From Pittsburgh, PA — 09/30/2009

I went into Office Depot expecting the worst. I hadn't had any luck finding any sort of meaningful work so I took it up only as a stopgap. It turned out to be a decent little gig for the short time I was there.

The pay is as expected for any basic retail position - minimum wage. They also give you the opportunity to earn commissions by selling Protection Plans & Tech Depot services, which I guess is nice. You can get a couple hundred extra in commissions each month if you're good at selling.

The managers treated me respectfully most of the time even when I was careless and I appreciated that.

The benefits were non-existent, but then again I only worked part-time.

Job security, at least at the OD I worked at, is pretty good once you're in. If you're willing to work (and sell the services) you'll have your job there. They have a high turnover rate because they go through a lot of lazy bums who don't show up, call off, screw around, et cetera.

They were pretty accommodating of my schedule. I wasn't given ridiculous hours and I was able to talk with the store manager about what would be convenient for me. It was a nice change of pace. The standard policy is that you have to provide two weeks' notice before taking a day off, but they made exceptions for me.

They told me I would be made a manager in 6 months if I stayed there because I'm extremely knowledgeable about technology. The problem with that is that OD is an absolute trainwreck at the corporate level and I'd probably hang myself if I had to deal with them all the time. When the district manager came in, for instance, he either watched us like he was waiting for us to make mistakes or sat on his fat ass in the manager's room. Not ONCE did he help us out with any of our day-to-day duties: talking to customers, cleaning up the store, et cetera. Corporate is more concerned about meeting statistics and pushing extras most people don't need or want. That, I guarantee, will be their downfall if things don't change.

The location for my OD is absolutely horrible. It's tucked away in a remote, practically invisible corner of a plaza where all of the important stores have gone out of business. It wasn't unusual for me to talk with 10 or less customers in a single day. Well, at least I always had a place to park!

The people who had been at OD for a while knew what they were doing. They knew the answers when I asked them questions...except when it was about technology. Since most people with actual technical knowledge are doing more rewarding work, they turned to me for tech questions.

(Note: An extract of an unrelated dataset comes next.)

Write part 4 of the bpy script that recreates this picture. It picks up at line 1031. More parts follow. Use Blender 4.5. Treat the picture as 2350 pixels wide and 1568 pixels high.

Corporate nagged the managers about pointless crap and the managers then nagged us, respectfully, about it. We have this "mystery shopper" program, for instance, and you get graded apparently based on all the stuff you're "supposed" to do. For example, you get penalized if there's not a "sales xpert" (that's an actual position, BTW) standing at the front of a store holding a clipboard. You're supposed to push the Protection Plan on customers before they even agree to buy the item...then, when they check out, you're supposed to try and sell them ink, toner, paper, and stamps. Good grief, just let them come in, buy, and leave! Quit being so pushy!

The store itself is in bad condition. The soap dispensers in the bathrooms don't work, the appliances in the break room are filthy, and some of the security equipment is busted so they can't put certain items on display. Here's what's really funny - corporate doesn't care about any of that. Not even the security equipment.

If I had to sum up Office Depot in a sentence, I'd say this: corporate has their heads up their asses and the store workers are decent people. Please, give the guys in the stores slack if they try and load you up with extras. Corporate makes selling the grossly overpriced Protection Plans and Tech Depot services a necessary part of employment and if you don't sell them, you get the boot. They're just trying to keep their jobs.